Search The Future ...
When building a company, everyone starts out with an initial idea and vision of the future. Sometimes that idea is huge, and sometimes it is simply a germ of a much bigger idea. In any case, the world is filled with ideas, large and small, good and bad, original notions and cheap imitations. The entrepreneur's ability to focus resources and efforts on truly unique and fundamentally valuable ideas is what separates highly successful ventures from those which simply "go through the motions" and consume investor capital.

The difficult question to answer as a company founder is, "Is this venture a company, a product, or just a feature?" By fundamentally understanding this, it is possible to direct efforts at the proper level and with the correct players, and avoid wasting everyone's time and resources. The romantic emotionalism of an independent venture is quickly soured by the harsh reality of a term sheet that accurately spells out these stark differences. This is not the easiest way to learn, but many company founders have gained this knowledge in precisely such a blunt manner.

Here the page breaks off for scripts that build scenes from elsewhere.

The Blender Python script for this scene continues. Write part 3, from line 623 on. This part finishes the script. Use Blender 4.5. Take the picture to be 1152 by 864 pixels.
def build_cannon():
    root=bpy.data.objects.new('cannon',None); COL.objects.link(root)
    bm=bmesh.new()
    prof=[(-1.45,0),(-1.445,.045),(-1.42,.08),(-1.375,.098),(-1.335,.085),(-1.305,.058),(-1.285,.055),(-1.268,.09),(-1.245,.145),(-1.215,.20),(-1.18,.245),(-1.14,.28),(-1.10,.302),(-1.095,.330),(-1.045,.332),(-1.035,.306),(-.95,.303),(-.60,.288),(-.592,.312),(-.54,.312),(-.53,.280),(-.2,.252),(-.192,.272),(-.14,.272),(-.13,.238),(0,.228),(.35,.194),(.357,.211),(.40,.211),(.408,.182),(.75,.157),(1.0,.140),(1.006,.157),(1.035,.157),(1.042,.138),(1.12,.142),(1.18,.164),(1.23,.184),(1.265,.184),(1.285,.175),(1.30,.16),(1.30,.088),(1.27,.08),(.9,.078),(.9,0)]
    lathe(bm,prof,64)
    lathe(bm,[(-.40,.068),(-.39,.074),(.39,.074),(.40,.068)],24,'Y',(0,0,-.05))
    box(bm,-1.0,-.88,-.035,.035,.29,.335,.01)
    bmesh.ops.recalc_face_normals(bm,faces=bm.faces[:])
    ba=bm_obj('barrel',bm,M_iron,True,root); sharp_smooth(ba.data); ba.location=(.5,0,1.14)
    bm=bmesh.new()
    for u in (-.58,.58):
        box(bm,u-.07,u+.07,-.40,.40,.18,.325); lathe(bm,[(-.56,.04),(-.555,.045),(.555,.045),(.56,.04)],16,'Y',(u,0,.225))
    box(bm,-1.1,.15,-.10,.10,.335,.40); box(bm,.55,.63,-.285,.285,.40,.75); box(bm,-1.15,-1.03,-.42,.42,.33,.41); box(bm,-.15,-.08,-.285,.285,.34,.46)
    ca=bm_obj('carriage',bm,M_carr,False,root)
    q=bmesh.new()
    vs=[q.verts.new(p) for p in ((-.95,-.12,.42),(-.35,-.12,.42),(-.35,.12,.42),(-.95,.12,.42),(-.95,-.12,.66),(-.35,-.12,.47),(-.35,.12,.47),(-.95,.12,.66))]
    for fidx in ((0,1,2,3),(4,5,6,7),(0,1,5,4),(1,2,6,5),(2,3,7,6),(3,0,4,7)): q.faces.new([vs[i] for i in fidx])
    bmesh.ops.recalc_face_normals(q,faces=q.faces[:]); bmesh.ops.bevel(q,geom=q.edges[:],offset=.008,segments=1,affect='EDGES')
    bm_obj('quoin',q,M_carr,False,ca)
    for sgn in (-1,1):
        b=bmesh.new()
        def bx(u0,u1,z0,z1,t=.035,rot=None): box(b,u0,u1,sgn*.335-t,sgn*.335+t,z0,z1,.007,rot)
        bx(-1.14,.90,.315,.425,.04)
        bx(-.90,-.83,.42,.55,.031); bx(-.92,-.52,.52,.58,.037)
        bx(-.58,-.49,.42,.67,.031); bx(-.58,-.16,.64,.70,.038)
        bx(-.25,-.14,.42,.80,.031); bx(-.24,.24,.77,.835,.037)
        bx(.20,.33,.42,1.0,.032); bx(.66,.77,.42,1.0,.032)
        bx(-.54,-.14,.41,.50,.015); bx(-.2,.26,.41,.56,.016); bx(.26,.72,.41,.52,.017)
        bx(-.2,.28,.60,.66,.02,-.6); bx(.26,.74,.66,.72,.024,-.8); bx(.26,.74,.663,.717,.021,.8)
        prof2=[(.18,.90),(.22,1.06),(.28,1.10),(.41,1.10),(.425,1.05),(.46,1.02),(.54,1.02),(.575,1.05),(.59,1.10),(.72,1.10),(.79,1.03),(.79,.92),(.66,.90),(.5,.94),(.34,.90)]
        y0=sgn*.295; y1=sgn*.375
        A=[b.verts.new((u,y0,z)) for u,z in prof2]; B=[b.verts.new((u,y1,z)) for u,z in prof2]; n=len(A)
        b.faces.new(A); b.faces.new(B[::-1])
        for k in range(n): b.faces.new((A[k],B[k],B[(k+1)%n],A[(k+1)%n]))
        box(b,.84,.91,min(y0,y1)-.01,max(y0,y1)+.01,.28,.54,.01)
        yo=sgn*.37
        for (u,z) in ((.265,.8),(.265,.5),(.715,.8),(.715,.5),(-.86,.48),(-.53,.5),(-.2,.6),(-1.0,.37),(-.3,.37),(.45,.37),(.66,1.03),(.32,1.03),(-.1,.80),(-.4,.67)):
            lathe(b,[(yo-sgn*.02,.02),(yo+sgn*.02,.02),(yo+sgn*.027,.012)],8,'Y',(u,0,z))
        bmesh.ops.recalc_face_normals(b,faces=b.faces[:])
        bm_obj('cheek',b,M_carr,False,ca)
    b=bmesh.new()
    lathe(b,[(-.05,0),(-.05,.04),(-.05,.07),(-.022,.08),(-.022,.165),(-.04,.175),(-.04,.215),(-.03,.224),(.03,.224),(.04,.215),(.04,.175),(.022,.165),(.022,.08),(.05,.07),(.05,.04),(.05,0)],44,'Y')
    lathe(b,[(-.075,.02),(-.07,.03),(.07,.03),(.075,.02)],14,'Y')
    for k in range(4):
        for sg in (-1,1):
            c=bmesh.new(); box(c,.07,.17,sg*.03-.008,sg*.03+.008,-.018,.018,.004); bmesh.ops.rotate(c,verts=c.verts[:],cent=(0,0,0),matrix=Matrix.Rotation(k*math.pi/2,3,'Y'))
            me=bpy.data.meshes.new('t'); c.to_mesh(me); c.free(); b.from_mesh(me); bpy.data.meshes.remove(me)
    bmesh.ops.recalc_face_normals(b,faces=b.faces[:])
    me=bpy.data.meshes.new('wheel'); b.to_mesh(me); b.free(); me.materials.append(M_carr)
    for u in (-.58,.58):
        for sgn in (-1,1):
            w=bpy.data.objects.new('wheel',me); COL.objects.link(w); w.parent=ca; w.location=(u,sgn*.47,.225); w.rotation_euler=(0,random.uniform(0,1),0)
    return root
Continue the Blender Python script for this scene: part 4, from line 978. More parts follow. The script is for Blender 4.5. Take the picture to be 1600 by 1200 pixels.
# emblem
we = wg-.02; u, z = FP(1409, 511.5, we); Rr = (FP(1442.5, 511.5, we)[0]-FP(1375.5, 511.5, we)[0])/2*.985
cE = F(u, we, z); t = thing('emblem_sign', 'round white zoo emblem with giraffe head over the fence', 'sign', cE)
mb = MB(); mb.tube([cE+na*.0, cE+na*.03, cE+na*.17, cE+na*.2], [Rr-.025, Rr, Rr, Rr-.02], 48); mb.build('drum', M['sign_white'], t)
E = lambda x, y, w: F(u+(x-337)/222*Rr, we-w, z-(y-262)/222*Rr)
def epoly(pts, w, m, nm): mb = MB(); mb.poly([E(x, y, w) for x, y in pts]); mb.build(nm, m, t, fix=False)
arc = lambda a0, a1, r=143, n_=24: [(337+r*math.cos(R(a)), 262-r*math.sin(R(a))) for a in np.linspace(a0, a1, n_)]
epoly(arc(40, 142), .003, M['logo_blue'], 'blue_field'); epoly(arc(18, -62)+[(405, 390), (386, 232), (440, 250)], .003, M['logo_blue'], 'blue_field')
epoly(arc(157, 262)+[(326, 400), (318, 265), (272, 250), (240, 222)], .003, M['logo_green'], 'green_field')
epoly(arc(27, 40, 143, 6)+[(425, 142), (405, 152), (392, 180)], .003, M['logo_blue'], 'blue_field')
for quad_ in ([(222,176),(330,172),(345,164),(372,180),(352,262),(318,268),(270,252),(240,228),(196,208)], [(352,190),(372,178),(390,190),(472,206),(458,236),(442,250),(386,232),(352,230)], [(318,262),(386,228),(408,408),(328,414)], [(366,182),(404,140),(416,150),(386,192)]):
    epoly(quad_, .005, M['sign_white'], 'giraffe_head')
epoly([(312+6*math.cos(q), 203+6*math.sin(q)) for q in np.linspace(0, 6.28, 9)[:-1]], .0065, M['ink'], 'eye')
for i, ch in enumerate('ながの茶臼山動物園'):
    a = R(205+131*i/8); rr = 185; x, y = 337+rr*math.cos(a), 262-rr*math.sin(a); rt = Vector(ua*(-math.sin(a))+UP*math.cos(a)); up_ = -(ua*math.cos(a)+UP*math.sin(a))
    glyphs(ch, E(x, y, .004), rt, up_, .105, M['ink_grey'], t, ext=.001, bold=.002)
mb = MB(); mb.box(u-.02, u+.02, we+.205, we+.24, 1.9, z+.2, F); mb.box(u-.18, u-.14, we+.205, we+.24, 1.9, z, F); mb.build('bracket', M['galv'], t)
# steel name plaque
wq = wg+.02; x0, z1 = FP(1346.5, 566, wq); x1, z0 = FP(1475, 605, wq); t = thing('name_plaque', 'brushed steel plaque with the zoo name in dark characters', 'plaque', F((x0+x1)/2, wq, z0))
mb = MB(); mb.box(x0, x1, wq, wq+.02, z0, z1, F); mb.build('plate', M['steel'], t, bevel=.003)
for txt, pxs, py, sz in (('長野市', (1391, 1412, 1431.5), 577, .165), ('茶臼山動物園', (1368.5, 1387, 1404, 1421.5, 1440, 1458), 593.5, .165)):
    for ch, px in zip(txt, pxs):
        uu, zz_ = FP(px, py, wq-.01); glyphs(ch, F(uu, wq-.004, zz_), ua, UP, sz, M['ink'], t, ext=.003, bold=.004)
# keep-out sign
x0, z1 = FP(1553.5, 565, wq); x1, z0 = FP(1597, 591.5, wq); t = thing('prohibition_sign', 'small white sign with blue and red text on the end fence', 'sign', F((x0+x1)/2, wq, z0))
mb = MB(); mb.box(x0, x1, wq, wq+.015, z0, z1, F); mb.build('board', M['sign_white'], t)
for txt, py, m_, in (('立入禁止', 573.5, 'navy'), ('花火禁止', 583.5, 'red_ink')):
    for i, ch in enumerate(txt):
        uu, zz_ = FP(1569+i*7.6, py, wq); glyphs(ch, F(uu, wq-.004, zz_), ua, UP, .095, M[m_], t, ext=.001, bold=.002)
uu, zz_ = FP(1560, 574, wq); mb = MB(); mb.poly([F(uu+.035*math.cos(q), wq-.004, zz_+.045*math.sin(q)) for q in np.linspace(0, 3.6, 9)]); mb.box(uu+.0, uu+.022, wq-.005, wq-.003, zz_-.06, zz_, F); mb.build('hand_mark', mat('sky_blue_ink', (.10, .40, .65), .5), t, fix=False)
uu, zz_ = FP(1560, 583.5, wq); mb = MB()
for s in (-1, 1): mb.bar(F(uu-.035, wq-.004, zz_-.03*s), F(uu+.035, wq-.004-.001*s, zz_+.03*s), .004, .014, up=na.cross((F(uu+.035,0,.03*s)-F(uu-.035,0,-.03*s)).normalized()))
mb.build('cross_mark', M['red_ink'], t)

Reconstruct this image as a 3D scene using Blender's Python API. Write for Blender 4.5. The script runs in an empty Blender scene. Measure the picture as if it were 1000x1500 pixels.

So the advice here is to be both honest and optimistic. Look carefully at the value chain and your company's role in it. Put the egoism on hold (but it will come in handy later during company promotions) and search the future for how the world will be different when your company is operational and is part of the value chain. Do not take too many leaps of faith, but a couple well timed jumps can get you very far very quickly. And try not to work without a good net, i.e. actively build a support network of partners, customers, advisors, and ultimately, investors.